Tuesday, October 27, 2009

Skeletons in the Closet

Halloween is coming up, and it’s time to talk about skeletons. No, not the kind that hang out with the ghosts, witches, and goblins, scaring little kids. I’m talking about the kind that are hiding in your closet, scaring you and threatening to ruin your career.

Everybody’s talking these days about how thanks to the Internet, people can dig up some of our deepest, darkest secrets and use them against us. Indeed, colleges and potential employers have been known to check out the Facebook and MySpace profiles of potential students or employees before making them offers, with the result that that one drunken picture of you holding up your middle finger to the camera could cost you a job offer.

In addition, “intimate” photographs that were meant only to be shared between you and a significant other can end up posted to the Internet to embarrass you after a breakup or by a roommate who had access to your significant other’s computer and wanted to have a little “fun.”
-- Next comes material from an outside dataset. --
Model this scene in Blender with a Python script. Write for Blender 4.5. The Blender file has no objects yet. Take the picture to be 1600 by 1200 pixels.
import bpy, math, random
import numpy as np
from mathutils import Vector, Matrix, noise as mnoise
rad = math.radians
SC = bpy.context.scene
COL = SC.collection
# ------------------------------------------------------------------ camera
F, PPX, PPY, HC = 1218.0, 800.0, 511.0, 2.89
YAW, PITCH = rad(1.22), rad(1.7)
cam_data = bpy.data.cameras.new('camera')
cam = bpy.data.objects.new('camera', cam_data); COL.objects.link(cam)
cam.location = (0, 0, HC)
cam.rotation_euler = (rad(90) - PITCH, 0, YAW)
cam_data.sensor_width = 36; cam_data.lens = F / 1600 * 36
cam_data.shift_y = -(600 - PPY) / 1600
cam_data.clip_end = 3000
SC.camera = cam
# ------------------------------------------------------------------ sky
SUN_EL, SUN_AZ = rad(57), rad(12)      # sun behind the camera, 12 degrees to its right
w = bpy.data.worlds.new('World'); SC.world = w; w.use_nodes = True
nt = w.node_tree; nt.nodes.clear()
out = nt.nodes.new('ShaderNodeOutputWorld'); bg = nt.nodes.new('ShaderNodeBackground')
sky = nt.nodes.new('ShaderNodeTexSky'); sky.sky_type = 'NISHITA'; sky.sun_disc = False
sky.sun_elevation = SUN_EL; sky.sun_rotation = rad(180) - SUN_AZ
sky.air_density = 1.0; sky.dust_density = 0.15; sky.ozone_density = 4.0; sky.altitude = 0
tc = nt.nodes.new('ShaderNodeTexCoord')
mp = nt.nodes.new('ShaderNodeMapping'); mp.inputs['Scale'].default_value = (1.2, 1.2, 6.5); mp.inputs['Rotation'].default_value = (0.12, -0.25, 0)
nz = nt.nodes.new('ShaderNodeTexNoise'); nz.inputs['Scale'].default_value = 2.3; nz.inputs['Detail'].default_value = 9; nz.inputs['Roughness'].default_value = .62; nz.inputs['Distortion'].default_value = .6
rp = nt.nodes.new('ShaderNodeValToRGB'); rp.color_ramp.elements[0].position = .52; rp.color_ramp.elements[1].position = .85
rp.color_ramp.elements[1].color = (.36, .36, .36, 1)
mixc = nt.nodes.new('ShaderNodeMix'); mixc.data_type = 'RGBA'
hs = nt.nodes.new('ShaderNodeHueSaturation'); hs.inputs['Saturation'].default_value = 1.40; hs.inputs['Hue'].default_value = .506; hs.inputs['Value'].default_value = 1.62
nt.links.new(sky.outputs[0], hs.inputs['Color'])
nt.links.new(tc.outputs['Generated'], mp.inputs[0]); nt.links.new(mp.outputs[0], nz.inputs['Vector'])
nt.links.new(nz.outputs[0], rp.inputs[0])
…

The snarky comment you posted online about wanting to “stick it to the man” back when you were in high school can come back to haunt you when the company you work for 10 years later has an important government contract, and you’re denied security clearance.

But I think this is just a fad. I hope this is just a fad. And this fad comes from our newly-found ability to dredge up stuff on people that was there all along, but that we just weren’t able to find before.

Let’s face it, we all have skeletons in our closets. We all said or did stupid things in high school or college that we wouldn’t want held against us now, and that we’re thankful that no one had the technology to find out about. Even the people who are doing the dredging have skeletons, which would make you think that they’d be a little more sensitive about it.

And what about those “intimate” pictures? As recently as 10 years ago a lot of those photographs wouldn’t have existed to be passed around by hand, let alone posted to the Internet. That’s because Kodak, or whoever the processor was, served as a filter. You could take all the intimate photos you wanted of someone, but unless you knew how to develop film yourself, you very likely wouldn’t ever get prints back of them. Sure, you could use a Polaroid to get “instant prints” that didn’t need to go out to be processed, but then you couldn’t get copies.

Then came the digital camera, and you could take pictures of anyone wearing (or not wearing) anything, and doing anything, without having to send them out to be processed. Now there was nothing to prevent you from taking a “funny” picture of your roommate on the toilet, and emailing it to 30 of your “closest friends.” And there was nothing to prevent one of those “friends” from posting the picture to the Internet, where millions of other people, including potential colleges and employers, could see it.

Once again, I’m hoping this is all just a fad. I’m hoping that once we realize that we all have skeletons in our closets, and that we all know stupid people with digital cameras, the novelty of being able to find those skeletons will wear off. I’m hoping that once we realize that we all have skeletons in our closets, one drunken or naked (or drunken naked) photograph won’t sabotage a career.